You’ve watched “The 5,000 Fingers of Dr. T” once too often? Pickle juice, from my pickle orchards… “Be careful, Mr. Zabladowski. That’s some powerful stuff!”
But…yeah, I drink the stuff too! Also olive juice from cans of olives.
There’s nothing quite so refreshing on a hot day as cold pickle juice. Olive juice is good too, but gimme dill pickle juice for preference. I also like the brine that the peppercinis are packed in.
I think it’s supposed to be fairly healthy. Or something. But yeah I keep the jars around for awhile and take a slug out of them occasionally. Definitely an acquired taste though. Not for the sweet over salty crowd. Recipes not so much.
Pickle juice is used for hydration in endurance events like marathons and century (100-mile) bike rides. The stuff has a lot of sodium and potassium which is lost in sweating. You can even buy the stuff in bottle.
It’s also a traditional hangover remedy in certain cultures. It does seem to work–I suspect it’s because of the salt and possibly acidity. I know when I’ve had hangovers in the past, nothing seems to quite slake my thirst until I have something salty and acidic. It could be pickle juice, it could be some sort of hot & sour soup, etc.
I pickle my own onions for Gibsons each winter. The brine is tasty, though much different from dill pickles.
1 pound, pearl onions
1/2 cup, sherry vinegar or white vinegar
1/2 cup, cider vinegar
1/2 cup, water
1/2 cup, salt
1/4 cup, sugar
1/2 teaspoon, mustard seed
24 juniper berries
12 peppercorns
6 allspice berries
1 rosemary branch or
1 teaspoon, dried rosemary
1 dried chile pepper
1 cup, dry vermouth
Add all of the ingredients except the vermouth to a medium-size saucepan and bring to a boil. Add the onions to the saucepan, reduce the heat, and simmer for 2 minutes. Remove the pan from the heat and allow the onions to cool in the liquid. Stir in the vermouth. Transfer the cooled onions and liquid to a container with a tight-fitting lid. Store in the refrigerator.
Where do you sign up? When are the meetings? I’m asking for my daughter.

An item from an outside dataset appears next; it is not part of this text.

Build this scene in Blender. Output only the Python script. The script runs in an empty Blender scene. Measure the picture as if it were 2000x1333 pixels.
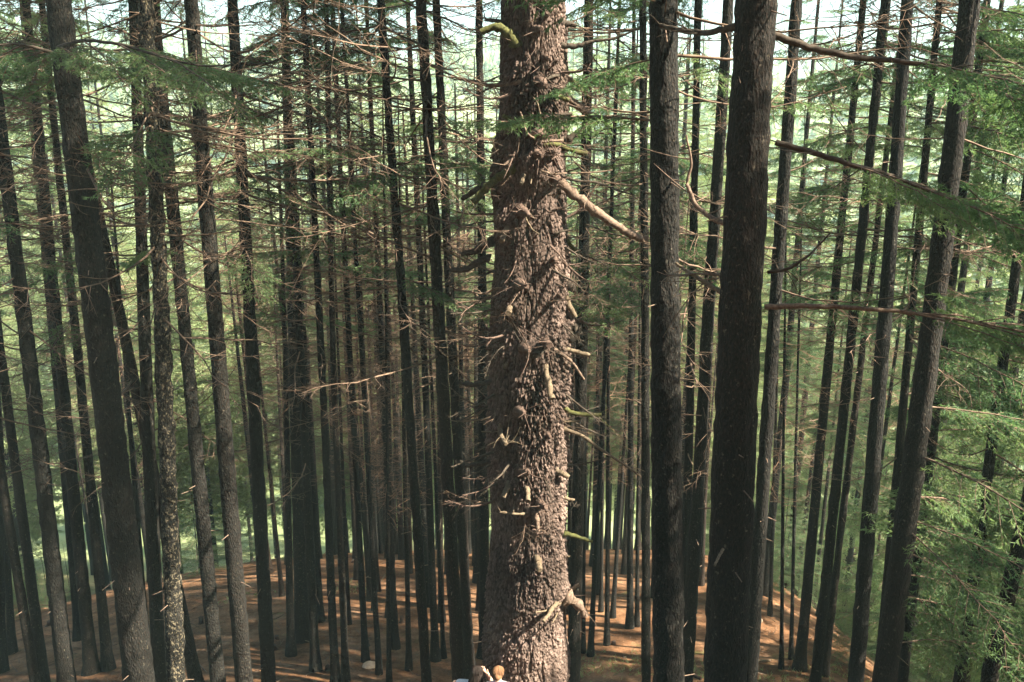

When the kids were small, we’d visit my parents. My mother would send us home with a container of marinated cucumbers. By the time we drove the six or so blocks home, the kid had eaten all the cucumbers and consumed the marinade.
The other night at the rugby club christmas party I was introduced to the “Hamburger” shot. in 3 glasses, in order, a shot of tequila, a shot of bloody mary mix, and a shot of pickle juice. When finished, it did indeed taste as if I had just eaten a hamburger. Delicious.
I suppose your missing ingredient is the cucumbers. Try slicing some up and letter it all sit in the refrigerator for a week if you can wait that long.
But the disclaimer is that refrigerator pickles won’t taste the same as canned pickles.
You could go door-to-door and solicit leftover pickle jars with the brine?
Pickle juice is recyclable too. A while back I made some fake pickled carrots. When you use up the last cucumber from the jar, dump the brine into a small pot and put it on to boil. (I braced it up with a splash of white wine vinegar and a little kosher salt.) Cut enough carrot sticks to fill the jar, rinse with boiling water and pack in the jar with a couple sliced cloves of garlic. Pour the hot brine back in, and keep in the fridge.
Also a fan of a little pickle juice added into a sauce or marinade, from time to time.
But please, let’s not go getting convinced it’s in any way whatsoever, good for us. Check the label, pay attention to salt content. Daily recommended dose for sodium, for the young and perfectly healthy is about 2300 mg - a day!
If you have high blood pressure, or it runs in your family, please consider perhaps getting your fix by some method other than drinking the juice from the jar.
And if you’re mixing it with whiskey, at least refrain from scowling at those youngersters at the bar ordering vodka and Redbull, you are birds of a feather.
I’m just sayin’, healthy it ain’t, don’t kid yourself!